世界に誇る日本製品・サービスのほとんどは、日本市場で自然に生まれ、そのユニークさが世界で評価されているものばかりだ。漫画、アニメ、コンビニ。鮨だって牛丼だってラーメンだって、自分たちのために極めたものが世界で圧倒的な魅力があるのだ。したがって、まずは、国内市場。その価値を高めるための強い通貨である。

もう「無駄な消費刺激策」はやめよ

第2に、消費刺激策はやめる。刺激されなければ出てこない消費のために、限られたリソースを使うのはもったいない。お金をぐるぐる回す、無駄遣いでも経済にお金を流すため、というのは需要が極端に不足している1930年代の大恐慌のときにしか役に立たない。

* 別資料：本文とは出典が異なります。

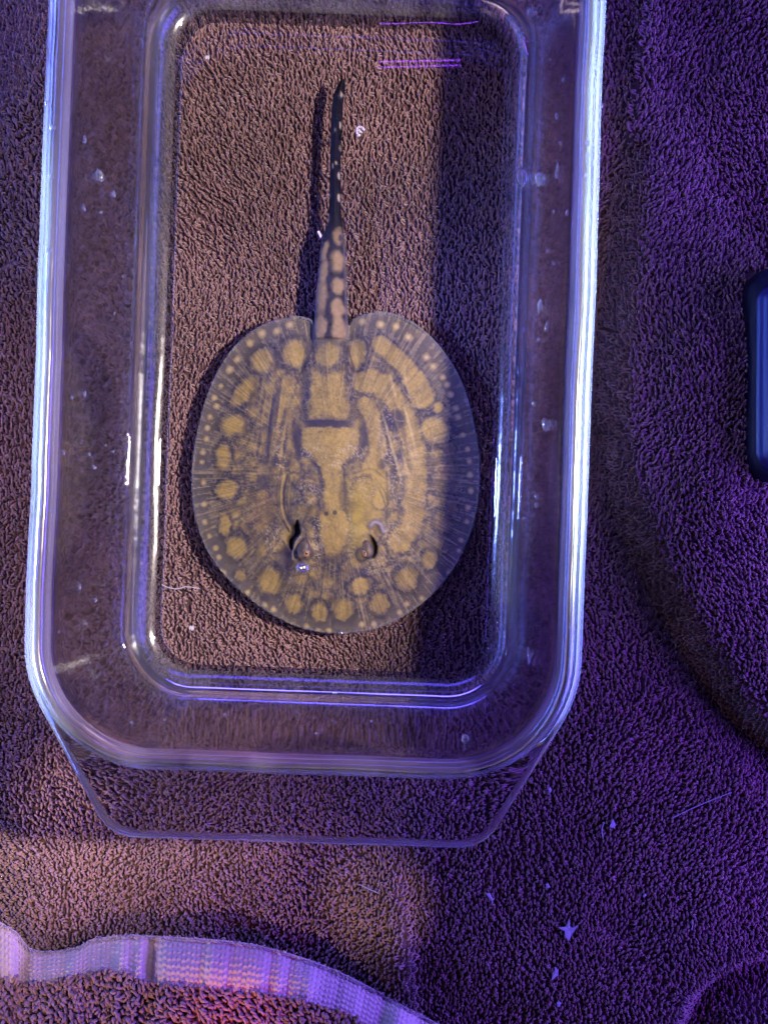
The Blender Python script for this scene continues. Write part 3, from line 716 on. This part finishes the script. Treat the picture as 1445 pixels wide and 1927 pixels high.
# the row of tiny spots right on the margin
L_ = np.linspace(0, len(disc), 150, endpoint=False).astype(int)
for j in L_[6:-6]:
    mixc(0.7 * np.exp(-(np.hypot(rx - disc[j, 0], ry - disc[j, 1]) / 2.6) ** 2), lin(215, 205, 190))
mixc(0.45 * np.exp(-dd / 3.0) * inD, lin(200, 195, 205))
mixc(0.5 * sstep(0.78, 0.9, vnoise(rx / 1.9, ry / 1.9, 191)) * sstep(0.9, 0.6, rr_) * gau(622, 760, 60, 120), lin(50, 38, 45))
for pts, wd, m, c in [([(531, 884), (524, 925), (528, 968), (546, 1000)], 1.6, .8, C_navy), ([(538, 890), (531, 930), (535, 968), (550, 998)], 1.5, .6, C_gold), ([(544, 893), (537, 932), (540, 965), (553, 990)], 1.6, .75, C_navy), ([(552, 896), (546, 932), (547, 960)], 1.5, .5, C_gold), ([(558, 898), (551, 925), (550, 955)], 1.4, .55, C_dark),
        ([(596, 905), (574, 898), (560, 915), (553, 950)], 1.6, .5, C_dark), ([(604, 912), (580, 905), (566, 920)], 1.4, .45, C_gold), ([(660, 905), (690, 898), (712, 915), (728, 960)], 1.4, .55, C_dark), ([(665, 898), (695, 890), (718, 905)], 1.4, .5, C_gold), ([(668, 892), (700, 884), (724, 900)], 1.4, .5, C_dark), ([(700, 905), (718, 930), (727, 955)], 1.3, .5, C_dark), ([(706, 900), (724, 925), (730, 945)], 1.3, .5, C_navy),
        ([(728, 890), (730, 940), (727, 985)], 1.6, .6, C_dark), ([(500, 735), (492, 800), (497, 850)], 1.8, .5, C_dark), ([(514, 730), (505, 795), (503, 850)], 1.6, .5, C_dark), ([(524, 728), (517, 790), (511, 845)], 1.5, .45, C_dark), ([(588, 650), (580, 680), (568, 705)], 1.6, .65, C_navy), ([(581, 662), (572, 690), (563, 712)], 1.5, .5, C_navy), ([(655, 652), (661, 675), (668, 700)], 1.6, .6, C_navy), ([(748, 770), (764, 830), (768, 880)], 1.3, .4, C_dark), ([(738, 760), (752, 820), (757, 870)], 1.3, .35, C_dark)]:
    mixc(m * np.exp(-(band(pts, wd) + 0.06 * np.abs(wx_)) ** 2), c)
for (cx, cy, a_, b_2, m) in [(690, 935, 34, 48, .35), (672, 1010, 14, 34, .3)]:
    mixc(m * gau(cx, cy, a_, b_2), lin(150, 135, 52))
mixc(0.75 * gau(541, 1046, 11, 15), lin(40, 30, 70)); mixc(0.97 * spl, C_navy); mixc(0.92 * spr, lin(34, 28, 26)); mixc(0.55 * flap, lin(170, 160, 175))  # the flap's wet gloss and the dark of the pits are painted in
mixc(0.5 * np.exp(-band([(552, 1052), (553, 1036), (560, 1020), (568, 1010)], 1.6) ** 2), lin(170, 165, 175)); mixc(0.6 * gau(708, 1001, 6, 9), lin(90, 60, 55))  # pale arc paints the highlight line along the left eye bulge
for (cx, cy) in ((617, 967.5), (633, 965.5)):
    u_ = np.hypot(rx - cx, ry - cy); mixc(0.9 * sstep(6, 2.5, u_), lin(45, 42, 55)); mixc(0.8 * sstep(1.6, 0.4, u_), lin(110, 100, 90))
for (cx, cy, a, b) in [(580, 1040, 8, 10), (682, 1044, 8, 9)]:
    d_ = np.hypot((rx - cx) / a, (ry - cy) / b); mixc(0.8 * np.exp(-((d_ - 1.3) / 0.35) ** 2), C_dark)
# tail pigment
tz = sstep(668, 612, ry) * sstep(0, 0.5, tailw) + (~inD) * 1.0; tz = np.clip(tz, 0, 1)
tcol = np.tile(lin(50, 48, 66), (len(rx), 1))
def tmix(m, c):
    global tcol
    m = np.clip(m, 0, 1)[:, None]; tcol = tcol * (1 - m) + np.asarray(c) * m
for (cx, cy, a, b, an_) in [(604, 620, 12, 26, 6), (640, 622, 14, 24, -6), (606, 560, 12, 30, 4), (637, 585, 12, 17, 0), (638, 545, 12, 14, 0), (610, 515, 9, 20, 8), (636, 498, 13, 19, 0), (613, 478, 6, 18, 18), (637, 450, 9, 16, -8), (618, 418, 4, 9, 15), (638, 442, 7, 10, 0)]:
    tmix(0.85 * sstep(1.35, 0.65, blob(cx, cy, a, b, an_)), lin(172, 146, 112) * (0.75 + 0.5 * fbm(rx / 5, ry / 6, 219))[:, None])
tmix(0.9 * sstep(1.5, 0.8, blob(642, 452, 4, 6)), lin(74, 66, 84))
mid_ = np.exp(-((rx - (622 + 0.02 * (600 - ry)) + wx_ * .6) / 5) ** 2) * sstep(470, 500, ry)
tmix(0.8 * mid_, lin(66, 62, 80))
tmix(0.7 * sstep(0.72, 0.85, vnoise(rx / 4, ry / 5, 195)) * mid_, lin(24, 20, 26))
tmix(sstep(475, 395, ry) * 0.97, lin(20, 17, 28))
for (cx, cy, a, b) in [(639, 335, 2.2, 6.5), (638.5, 376, 2.2, 7), (641, 284, 1.8, 5.5), (618, 413, 2.6, 7), (621, 371, 1.6, 5), (643, 182, 1.8, 5), (632, 250, 1.1, 4), (641, 240, 1.2, 6), (627, 317, 1.1, 5), (634, 312, 1.1, 4)]:
    tmix(0.95 * sstep(1.4, 0.6, np.hypot((rx - cx) / a, (ry - cy) / b)), lin(200, 186, 172))
tmix(0.35 * sstep(0.8, 1.0, np.abs(tn)) * sstep(420, 470, ry), lin(190, 185, 215))
tcol = tcol * 0.72
col = col * (1 - tz[:, None]) + tcol * tz[:, None]
col = col * np.array([0.455, 0.465, 0.415])
alpha = np.where(inD, 0.80 + 0.20 * sstep(4, 90, dd), 1.0)

m, nt, p, out = new_mat('ray_skin')
a = nt.nodes.new('ShaderNodeAttribute'); a.attribute_name = 'pigment'
nt.links.new(a.outputs['Color'], p.inputs['Base Color'])
p.inputs['Roughness'].default_value = 0.5; p.inputs['Specular IOR Level'].default_value = 0.06
n_ = nt.nodes.new('ShaderNodeTexNoise'); n_.inputs['Scale'].default_value = 900; n_.inputs['Detail'].default_value = 4
tc_ = nt.nodes.new('ShaderNodeTexCoord'); nt.links.new(tc_.outputs['Object'], n_.inputs['Vector'])
b_ = nt.nodes.new('ShaderNodeBump'); b_.inputs['Strength'].default_value = 0.25; b_.inputs['Distance'].default_value = 0.0006
nt.links.new(n_.outputs['Fac'], b_.inputs['Height']); nt.links.new(b_.outputs[0], p.inputs['Normal'])
a2 = nt.nodes.new('ShaderNodeAttribute'); a2.attribute_name = 'thick'
nt.links.new(a2.outputs['Fac'], p.inputs['Alpha'])
M_ray = m
so = at(632, 900, 0.63)
ray = thing('stingray', so, 'young stingray with gold ringed spots and dark banded tail lying in the dish', 'stingray')
rb = mesh_obj('body', np.vstack([top, bot_]), np.vstack([RF, RFb]), M_ray, ray, so)
ca = rb.data.attributes.new('pigment', 'FLOAT_COLOR', 'POINT')
full = np.vstack([col, np.tile(lin(170, 160, 150), (len(bot_), 1))])
ca.data.foreach_set('color', np.c_[full, np.ones(len(full))].astype(np.float32).ravel())
ta = rb.data.attributes.new('thick', 'FLOAT', 'POINT')
ta.data.foreach_set('value', np.r_[alpha, alpha[notb]].astype(np.float32))

def ellipsoid(c, rad3, nu=18, nv=10, rot=0.0, squash=None):
    c = np.asarray(c, float)
    th = np.linspace(0, math.pi, nv + 1); ph = np.linspace(0, 2 * math.pi, nu, endpoint=False)
    P = np.stack([np.sin(th)[:, None] * np.cos(ph)[None], np.sin(th)[:, None] * np.sin(ph)[None], np.cos(th)[:, None] + 0 * ph[None]], -1)
    P = P * np.asarray(rad3)
    cr, sr = math.cos(rot), math.sin(rot)
    P = np.stack([P[..., 0] * cr - P[..., 1] * sr, P[..., 0] * sr + P[..., 1] * cr, P[..., 2]], -1)
    return (P + c).reshape(-1, 3), grid_faces(nv + 1, nu, True)
# eyes: a mottled bulge with a gold iris and a dark pupil at its outer side
m, nt, p, out = new_mat('ray_eye')
n_ = nt.nodes.new('ShaderNodeTexNoise'); n_.inputs['Scale'].default_value = 900
tc_ = nt.nodes.new('ShaderNodeTexCoord'); nt.links.new(tc_.outputs['Object'], n_.inputs['Vector'])
cr_ = nt.nodes.new('ShaderNodeValToRGB'); cr_.color_ramp.elements[0].position = 0.35; cr_.color_ramp.elements[1].position = 0.7
cr_.color_ramp.elements[0].color = (*(lin(34, 32, 42)), 1); cr_.color_ramp.elements[1].color = (*(lin(78, 66, 44)), 1)
nt.links.new(n_.outputs['Fac'], cr_.inputs[0]); nt.links.new(cr_.outputs[0], p.inputs['Base Color'])
p.inputs['Roughness'].default_value = 0.45; p.inputs['Specular IOR Level'].default_value = 0.15
M_eye = m
M_iris = plain_mat('ray_iris', tuple(lin(110, 84, 48)), 0.4, 0.2)
M_pupil = plain_mat('ray_pupil', tuple(lin(16, 14, 20)), 0.1, 0.5)
for ex, ey, r1, r2, rot, pxo in ((572, 1034, 12, 20, -0.25, (-6, -4)), (691, 1034, 11, 18, 0.2, (5, 2))):
    zz = float(ztop[np.argmin((rx - ex) ** 2 + (ry - ey) ** 2)])
    c = at(ex, ey, zz - 0.02)
    V_, F_ = ellipsoid(c, (r1 / 71, r2 / 71, 0.10), 24, 12, rot=rot)
    eye = mesh_obj('eye', V_, F_, M_eye, ray, so)
    sg = 1 if ex < 630 else -1
    c2 = at(ex + sg * 5, ey + 7, zz + 0.035); V_, F_ = ellipsoid(c2, (0.075, 0.10, 0.05), 16, 8, rot); mesh_obj('iris', V_, F_, M_iris, eye, so)
    c2 = at(ex + sg * 5, ey + 7, zz + 0.074); V_, F_ = ellipsoid(c2, (0.03, 0.045, 0.02), 12, 6, rot); mesh_obj('pupil', V_, F_, M_pupil, eye, so)

# ------------------------------------------------------------------ blue plastic tool at the right edge
bo = at(1470, 710, -0.2)
tool = thing('blue_case', bo, 'dark navy plastic case with bright blue side at the right edge', 'case')
def rbox(x0, x1, y0, y1, z0, z1, r, nose=0.0):
    hx, hy = (x1 - x0) / 2, (y1 - y0) / 2; cx, cy = (x0 + x1) / 2, (y0 + y1) / 2
    R = []
    for ins, z in [(0.25, z0), (0.03, z0 + 0.12), (0.0, z0 + 0.4), (0.0, z1 - 0.5), (0.05, z1 - 0.25), (0.18, z1 - 0.08), (0.42, z1)]:
        a_, b_2, r_ = hx - ins, hy - ins, max(r - ins, 0.1)
        P = np.vstack([arc(a_ - r_, b_2 - r_, r_, 0, 90, 9), arc(-(a_ - r_), b_2 - r_, r_, 90, 180, 9), arc(-(a_ - r_), -(b_2 - r_), r_, 180, 270, 9), arc(a_ - r_, -(b_2 - r_), r_, 270, 360, 9)])
        P[:, 0] -= nose * np.exp(-((P[:, 1] + 0.25) / (hy * 0.6)) ** 2) * (P[:, 0] < 0)
        R.append(np.c_[P + [cx, cy], np.full(len(P), z)])
    n = len(R[0])
    return np.vstack(R), [tuple(f) for f in grid_faces(len(R), n, True)] + [tuple(range(n - 1, -1, -1)), tuple(range((len(R) - 1) * n, len(R) * n))]
xl, yt = at(1398, 508, 0.8)[:2]; xr, yb = at(1640, 908, 0.8)[:2]
V_, F_ = rbox(xl, xr, yb, yt, -0.3, 1.5, 0.7, 0.14); mesh_obj('shell', V_, F_, M_navy, tool, bo)
x1_, yt1 = at(1424, 535, 1.5)[:2]; x2_, yb1 = at(1600, 885, 1.5)[:2]
V_, F_ = rbox(x1_, x2_, yb1, yt1, 1.1, 2.0, 0.5, 0.1); mesh_obj('panel', V_, F_, M_blue, tool, bo)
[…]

いまは必要のないものを消費し、それを作って売るために貴重な労働力が投入され、次世代につながる製品開発、機械への投資を担当する人材が、政府の景気刺激策で無理やり出てきた消費のためにとられてしまう。これでは、生産力は上がらない。消費で消えてしまうのである。

大阪・関西万博や台湾のTSMCの熊本工場、ラピダスの千歳工場のために、人材も建機もすべて奪われ、ほかの必要な工場や住宅建設が後回しになっている。後者の2つはいいとして、万博は日本の成長機会を奪っているのだ。

財政の補正予算は、災害対応以外はすべてやめる。財政赤字も政府債務も、実はその水準は問題ない。大赤字でもかまわない。国は民間部門または海外から借金をして、何かに支出しているから、その支出が有益な資産として、バランスシートの逆側に計上されていれば問題はない。